_Given information:_
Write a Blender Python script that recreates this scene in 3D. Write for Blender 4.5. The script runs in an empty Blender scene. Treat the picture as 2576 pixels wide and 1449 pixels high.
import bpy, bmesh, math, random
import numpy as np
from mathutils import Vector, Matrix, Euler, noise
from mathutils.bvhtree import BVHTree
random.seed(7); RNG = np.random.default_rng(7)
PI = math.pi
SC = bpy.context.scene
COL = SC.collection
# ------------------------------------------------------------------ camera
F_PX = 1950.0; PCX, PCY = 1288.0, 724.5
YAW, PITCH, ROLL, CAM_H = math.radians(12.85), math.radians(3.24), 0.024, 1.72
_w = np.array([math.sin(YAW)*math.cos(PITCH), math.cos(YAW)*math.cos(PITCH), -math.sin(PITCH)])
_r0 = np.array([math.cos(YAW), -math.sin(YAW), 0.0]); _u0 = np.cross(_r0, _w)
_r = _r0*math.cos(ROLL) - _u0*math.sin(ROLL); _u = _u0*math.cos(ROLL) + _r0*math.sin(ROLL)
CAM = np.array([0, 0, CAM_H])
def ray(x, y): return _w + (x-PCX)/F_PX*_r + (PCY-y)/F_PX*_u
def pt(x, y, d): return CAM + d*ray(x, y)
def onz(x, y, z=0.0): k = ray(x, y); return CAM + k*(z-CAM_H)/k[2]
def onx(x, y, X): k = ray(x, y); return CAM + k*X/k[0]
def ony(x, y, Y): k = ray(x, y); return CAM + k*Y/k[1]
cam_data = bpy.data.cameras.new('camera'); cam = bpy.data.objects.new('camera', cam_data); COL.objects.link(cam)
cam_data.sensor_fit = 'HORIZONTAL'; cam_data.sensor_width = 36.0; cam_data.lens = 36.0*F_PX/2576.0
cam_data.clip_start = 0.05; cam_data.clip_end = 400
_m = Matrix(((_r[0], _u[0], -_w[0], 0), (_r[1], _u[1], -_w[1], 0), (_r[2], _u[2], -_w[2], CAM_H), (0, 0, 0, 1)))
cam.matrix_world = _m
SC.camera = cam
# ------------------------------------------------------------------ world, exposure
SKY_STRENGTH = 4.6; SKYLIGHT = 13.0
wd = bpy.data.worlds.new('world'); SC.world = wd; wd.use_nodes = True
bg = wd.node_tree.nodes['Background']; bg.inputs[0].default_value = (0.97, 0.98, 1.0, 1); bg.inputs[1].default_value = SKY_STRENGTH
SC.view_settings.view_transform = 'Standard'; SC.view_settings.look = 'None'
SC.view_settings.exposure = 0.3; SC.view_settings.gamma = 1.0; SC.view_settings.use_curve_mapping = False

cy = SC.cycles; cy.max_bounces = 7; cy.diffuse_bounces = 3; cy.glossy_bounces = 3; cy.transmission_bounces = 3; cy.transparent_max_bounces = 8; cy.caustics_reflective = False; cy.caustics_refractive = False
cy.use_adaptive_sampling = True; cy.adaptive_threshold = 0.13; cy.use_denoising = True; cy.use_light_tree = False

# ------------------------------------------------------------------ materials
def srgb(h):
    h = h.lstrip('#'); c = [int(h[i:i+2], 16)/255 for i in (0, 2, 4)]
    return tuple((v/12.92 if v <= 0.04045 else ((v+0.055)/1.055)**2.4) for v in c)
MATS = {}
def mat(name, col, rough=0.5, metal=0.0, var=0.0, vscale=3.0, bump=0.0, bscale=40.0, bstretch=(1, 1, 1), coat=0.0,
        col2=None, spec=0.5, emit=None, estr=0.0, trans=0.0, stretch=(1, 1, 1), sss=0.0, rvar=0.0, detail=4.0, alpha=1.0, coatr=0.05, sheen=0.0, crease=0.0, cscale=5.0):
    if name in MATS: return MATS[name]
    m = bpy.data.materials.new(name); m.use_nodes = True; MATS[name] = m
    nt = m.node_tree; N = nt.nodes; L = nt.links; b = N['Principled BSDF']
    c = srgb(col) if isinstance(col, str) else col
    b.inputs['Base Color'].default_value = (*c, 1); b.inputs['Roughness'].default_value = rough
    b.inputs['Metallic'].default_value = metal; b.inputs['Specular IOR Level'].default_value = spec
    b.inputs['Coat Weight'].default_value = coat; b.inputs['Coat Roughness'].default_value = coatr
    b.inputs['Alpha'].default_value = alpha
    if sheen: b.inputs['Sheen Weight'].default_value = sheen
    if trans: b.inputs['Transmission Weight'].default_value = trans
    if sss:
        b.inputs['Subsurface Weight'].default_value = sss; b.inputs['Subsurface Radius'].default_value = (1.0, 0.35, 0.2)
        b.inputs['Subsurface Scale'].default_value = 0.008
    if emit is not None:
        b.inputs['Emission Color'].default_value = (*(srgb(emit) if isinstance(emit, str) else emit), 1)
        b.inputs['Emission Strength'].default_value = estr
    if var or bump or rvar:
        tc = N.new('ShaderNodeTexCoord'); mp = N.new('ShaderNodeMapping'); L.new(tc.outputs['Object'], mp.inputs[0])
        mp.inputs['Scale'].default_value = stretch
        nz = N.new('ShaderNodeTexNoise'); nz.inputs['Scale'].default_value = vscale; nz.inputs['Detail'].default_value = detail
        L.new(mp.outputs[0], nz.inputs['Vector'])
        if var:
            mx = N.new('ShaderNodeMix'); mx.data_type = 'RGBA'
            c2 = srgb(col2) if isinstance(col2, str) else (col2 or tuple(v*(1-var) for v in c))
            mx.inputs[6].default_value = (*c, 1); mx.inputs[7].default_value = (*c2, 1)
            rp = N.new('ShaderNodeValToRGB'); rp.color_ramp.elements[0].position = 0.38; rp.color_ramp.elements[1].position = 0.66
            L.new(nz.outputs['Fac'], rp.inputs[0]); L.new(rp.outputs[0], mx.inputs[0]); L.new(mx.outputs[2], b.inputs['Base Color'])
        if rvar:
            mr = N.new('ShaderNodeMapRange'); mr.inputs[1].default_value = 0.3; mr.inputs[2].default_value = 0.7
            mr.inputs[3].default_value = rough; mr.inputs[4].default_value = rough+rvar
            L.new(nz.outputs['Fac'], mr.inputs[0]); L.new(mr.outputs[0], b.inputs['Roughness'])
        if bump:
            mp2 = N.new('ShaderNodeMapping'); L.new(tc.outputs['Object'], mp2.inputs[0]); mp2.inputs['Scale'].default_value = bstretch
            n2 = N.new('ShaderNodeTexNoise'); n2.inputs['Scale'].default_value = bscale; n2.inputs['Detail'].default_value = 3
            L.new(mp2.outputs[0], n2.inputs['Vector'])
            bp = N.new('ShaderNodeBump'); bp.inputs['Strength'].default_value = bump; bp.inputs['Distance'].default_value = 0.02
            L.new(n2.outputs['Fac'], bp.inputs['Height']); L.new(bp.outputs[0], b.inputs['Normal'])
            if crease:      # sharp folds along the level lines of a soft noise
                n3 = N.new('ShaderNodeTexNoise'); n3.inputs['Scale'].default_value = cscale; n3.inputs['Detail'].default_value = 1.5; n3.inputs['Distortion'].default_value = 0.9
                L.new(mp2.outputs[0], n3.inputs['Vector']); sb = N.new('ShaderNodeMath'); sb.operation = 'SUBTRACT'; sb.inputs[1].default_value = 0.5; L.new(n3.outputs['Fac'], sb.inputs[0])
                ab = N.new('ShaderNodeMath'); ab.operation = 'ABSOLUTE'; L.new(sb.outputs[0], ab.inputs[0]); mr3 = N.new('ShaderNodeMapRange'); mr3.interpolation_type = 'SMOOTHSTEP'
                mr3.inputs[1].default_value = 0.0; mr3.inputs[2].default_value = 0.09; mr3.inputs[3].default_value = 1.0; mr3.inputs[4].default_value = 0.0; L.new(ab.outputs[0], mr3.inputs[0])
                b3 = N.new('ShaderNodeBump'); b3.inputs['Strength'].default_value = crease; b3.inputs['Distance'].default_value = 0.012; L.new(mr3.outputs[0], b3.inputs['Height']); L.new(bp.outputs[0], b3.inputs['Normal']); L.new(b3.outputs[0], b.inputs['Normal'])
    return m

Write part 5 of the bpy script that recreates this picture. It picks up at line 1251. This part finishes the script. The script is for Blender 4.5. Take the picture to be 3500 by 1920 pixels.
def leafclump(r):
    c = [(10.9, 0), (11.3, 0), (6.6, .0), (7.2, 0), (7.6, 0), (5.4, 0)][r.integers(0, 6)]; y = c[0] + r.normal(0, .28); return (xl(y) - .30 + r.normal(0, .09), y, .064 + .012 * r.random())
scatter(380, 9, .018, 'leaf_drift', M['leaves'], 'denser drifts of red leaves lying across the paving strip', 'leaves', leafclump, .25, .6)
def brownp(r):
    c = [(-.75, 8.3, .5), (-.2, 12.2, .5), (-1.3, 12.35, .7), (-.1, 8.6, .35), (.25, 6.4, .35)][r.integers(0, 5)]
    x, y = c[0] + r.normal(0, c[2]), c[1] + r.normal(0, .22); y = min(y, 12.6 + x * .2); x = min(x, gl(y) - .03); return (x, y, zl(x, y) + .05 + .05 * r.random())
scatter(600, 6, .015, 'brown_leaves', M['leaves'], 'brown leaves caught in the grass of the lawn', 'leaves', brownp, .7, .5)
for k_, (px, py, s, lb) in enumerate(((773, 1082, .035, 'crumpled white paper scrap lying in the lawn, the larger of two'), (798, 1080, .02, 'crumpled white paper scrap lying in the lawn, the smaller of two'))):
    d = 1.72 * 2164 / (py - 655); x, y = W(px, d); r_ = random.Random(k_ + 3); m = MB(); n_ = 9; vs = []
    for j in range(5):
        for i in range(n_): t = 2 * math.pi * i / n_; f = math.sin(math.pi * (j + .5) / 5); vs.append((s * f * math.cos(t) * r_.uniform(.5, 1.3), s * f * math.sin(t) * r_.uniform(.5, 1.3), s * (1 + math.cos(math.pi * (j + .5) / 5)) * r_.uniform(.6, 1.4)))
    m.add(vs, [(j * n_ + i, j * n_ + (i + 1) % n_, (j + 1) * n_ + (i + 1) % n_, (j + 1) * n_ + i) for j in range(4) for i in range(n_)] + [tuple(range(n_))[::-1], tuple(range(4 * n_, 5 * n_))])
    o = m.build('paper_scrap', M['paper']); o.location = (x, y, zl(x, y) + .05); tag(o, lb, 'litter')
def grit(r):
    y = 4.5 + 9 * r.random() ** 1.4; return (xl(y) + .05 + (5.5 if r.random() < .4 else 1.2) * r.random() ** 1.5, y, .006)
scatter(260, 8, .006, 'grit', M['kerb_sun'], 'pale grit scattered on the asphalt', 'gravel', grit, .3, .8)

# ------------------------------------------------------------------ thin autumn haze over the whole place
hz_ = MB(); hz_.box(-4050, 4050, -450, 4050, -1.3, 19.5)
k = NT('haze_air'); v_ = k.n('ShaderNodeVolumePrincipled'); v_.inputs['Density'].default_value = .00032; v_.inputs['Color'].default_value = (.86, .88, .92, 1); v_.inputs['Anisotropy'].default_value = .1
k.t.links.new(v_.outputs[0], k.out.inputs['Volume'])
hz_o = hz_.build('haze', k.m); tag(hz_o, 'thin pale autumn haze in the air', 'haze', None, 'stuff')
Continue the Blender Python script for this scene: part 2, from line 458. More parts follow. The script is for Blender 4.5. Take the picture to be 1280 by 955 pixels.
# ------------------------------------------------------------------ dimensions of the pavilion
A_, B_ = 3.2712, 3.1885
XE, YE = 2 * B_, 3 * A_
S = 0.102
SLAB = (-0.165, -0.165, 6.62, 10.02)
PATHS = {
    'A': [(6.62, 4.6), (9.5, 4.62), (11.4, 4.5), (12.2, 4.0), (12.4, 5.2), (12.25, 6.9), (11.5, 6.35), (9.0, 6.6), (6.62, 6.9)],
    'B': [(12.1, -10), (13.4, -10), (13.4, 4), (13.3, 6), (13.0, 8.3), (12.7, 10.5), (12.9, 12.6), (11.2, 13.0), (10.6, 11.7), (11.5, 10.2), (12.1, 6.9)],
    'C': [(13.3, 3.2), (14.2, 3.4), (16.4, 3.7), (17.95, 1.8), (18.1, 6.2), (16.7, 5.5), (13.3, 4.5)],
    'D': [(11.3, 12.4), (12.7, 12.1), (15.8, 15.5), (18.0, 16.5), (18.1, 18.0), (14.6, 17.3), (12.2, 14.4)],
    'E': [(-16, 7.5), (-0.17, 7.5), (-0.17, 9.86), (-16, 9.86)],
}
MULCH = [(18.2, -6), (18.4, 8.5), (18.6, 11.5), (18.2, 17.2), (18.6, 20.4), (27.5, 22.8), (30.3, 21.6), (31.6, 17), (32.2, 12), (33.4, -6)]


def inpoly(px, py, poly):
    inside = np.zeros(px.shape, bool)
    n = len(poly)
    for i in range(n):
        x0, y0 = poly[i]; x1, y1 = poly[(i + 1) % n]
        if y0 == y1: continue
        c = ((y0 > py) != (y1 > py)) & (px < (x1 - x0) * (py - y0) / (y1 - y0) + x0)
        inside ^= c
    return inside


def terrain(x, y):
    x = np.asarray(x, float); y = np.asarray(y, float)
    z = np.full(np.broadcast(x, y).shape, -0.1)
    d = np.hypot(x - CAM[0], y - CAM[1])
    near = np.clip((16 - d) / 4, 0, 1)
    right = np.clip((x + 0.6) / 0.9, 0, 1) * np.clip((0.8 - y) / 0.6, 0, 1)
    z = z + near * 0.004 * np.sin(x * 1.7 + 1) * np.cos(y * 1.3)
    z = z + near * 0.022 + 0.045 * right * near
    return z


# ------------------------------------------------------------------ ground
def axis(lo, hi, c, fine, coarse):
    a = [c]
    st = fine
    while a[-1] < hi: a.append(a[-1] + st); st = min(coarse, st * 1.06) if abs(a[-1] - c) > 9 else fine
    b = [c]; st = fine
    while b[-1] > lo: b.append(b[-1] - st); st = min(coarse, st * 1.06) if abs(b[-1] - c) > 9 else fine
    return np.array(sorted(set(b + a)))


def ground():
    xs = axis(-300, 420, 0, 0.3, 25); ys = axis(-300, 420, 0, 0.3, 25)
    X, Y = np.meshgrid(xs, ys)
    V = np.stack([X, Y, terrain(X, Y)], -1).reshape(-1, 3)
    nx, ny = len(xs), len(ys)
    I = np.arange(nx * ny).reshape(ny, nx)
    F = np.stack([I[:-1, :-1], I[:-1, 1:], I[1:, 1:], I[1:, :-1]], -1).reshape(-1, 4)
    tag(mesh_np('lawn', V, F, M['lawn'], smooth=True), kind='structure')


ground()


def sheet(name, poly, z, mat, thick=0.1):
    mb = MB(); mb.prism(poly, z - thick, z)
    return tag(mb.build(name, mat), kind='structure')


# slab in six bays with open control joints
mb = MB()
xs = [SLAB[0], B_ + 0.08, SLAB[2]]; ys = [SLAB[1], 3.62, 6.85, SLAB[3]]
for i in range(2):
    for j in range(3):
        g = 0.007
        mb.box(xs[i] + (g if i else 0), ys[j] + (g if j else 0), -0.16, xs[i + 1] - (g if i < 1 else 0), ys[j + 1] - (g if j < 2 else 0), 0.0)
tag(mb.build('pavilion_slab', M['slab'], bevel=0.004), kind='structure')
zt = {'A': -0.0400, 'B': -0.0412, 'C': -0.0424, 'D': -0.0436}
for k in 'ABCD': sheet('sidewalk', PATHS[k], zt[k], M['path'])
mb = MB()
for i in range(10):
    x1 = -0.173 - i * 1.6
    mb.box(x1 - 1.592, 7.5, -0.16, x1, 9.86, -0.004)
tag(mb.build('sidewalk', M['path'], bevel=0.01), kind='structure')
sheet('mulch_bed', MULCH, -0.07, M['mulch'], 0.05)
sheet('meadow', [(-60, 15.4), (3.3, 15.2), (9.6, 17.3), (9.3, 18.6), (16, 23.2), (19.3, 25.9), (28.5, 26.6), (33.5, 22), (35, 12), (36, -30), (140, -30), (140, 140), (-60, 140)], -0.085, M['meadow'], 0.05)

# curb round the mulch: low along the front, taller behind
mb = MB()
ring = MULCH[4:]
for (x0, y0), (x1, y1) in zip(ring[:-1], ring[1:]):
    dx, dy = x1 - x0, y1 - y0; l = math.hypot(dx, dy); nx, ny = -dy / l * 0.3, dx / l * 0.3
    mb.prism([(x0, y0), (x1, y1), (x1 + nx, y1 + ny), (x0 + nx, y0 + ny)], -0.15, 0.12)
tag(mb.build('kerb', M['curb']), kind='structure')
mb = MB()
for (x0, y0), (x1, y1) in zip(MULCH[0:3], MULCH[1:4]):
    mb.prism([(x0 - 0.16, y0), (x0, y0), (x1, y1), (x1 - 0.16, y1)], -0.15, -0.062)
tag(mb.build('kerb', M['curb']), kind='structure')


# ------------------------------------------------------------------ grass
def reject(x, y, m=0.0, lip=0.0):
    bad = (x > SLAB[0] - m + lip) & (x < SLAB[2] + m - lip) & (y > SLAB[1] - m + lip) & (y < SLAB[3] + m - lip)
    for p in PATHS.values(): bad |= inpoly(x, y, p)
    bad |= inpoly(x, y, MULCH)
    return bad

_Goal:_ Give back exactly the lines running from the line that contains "Continue the Blender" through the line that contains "return inside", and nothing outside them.

_Task answer:_
Continue the Blender Python script for this scene: part 2, from line 458. More parts follow. The script is for Blender 4.5. Take the picture to be 1280 by 955 pixels.
# ------------------------------------------------------------------ dimensions of the pavilion
A_, B_ = 3.2712, 3.1885
XE, YE = 2 * B_, 3 * A_
S = 0.102
SLAB = (-0.165, -0.165, 6.62, 10.02)
PATHS = {
    'A': [(6.62, 4.6), (9.5, 4.62), (11.4, 4.5), (12.2, 4.0), (12.4, 5.2), (12.25, 6.9), (11.5, 6.35), (9.0, 6.6), (6.62, 6.9)],
    'B': [(12.1, -10), (13.4, -10), (13.4, 4), (13.3, 6), (13.0, 8.3), (12.7, 10.5), (12.9, 12.6), (11.2, 13.0), (10.6, 11.7), (11.5, 10.2), (12.1, 6.9)],
    'C': [(13.3, 3.2), (14.2, 3.4), (16.4, 3.7), (17.95, 1.8), (18.1, 6.2), (16.7, 5.5), (13.3, 4.5)],
    'D': [(11.3, 12.4), (12.7, 12.1), (15.8, 15.5), (18.0, 16.5), (18.1, 18.0), (14.6, 17.3), (12.2, 14.4)],
    'E': [(-16, 7.5), (-0.17, 7.5), (-0.17, 9.86), (-16, 9.86)],
}
MULCH = [(18.2, -6), (18.4, 8.5), (18.6, 11.5), (18.2, 17.2), (18.6, 20.4), (27.5, 22.8), (30.3, 21.6), (31.6, 17), (32.2, 12), (33.4, -6)]


def inpoly(px, py, poly):
    inside = np.zeros(px.shape, bool)
    n = len(poly)
    for i in range(n):
        x0, y0 = poly[i]; x1, y1 = poly[(i + 1) % n]
        if y0 == y1: continue
        c = ((y0 > py) != (y1 > py)) & (px < (x1 - x0) * (py - y0) / (y1 - y0) + x0)
        inside ^= c
    return inside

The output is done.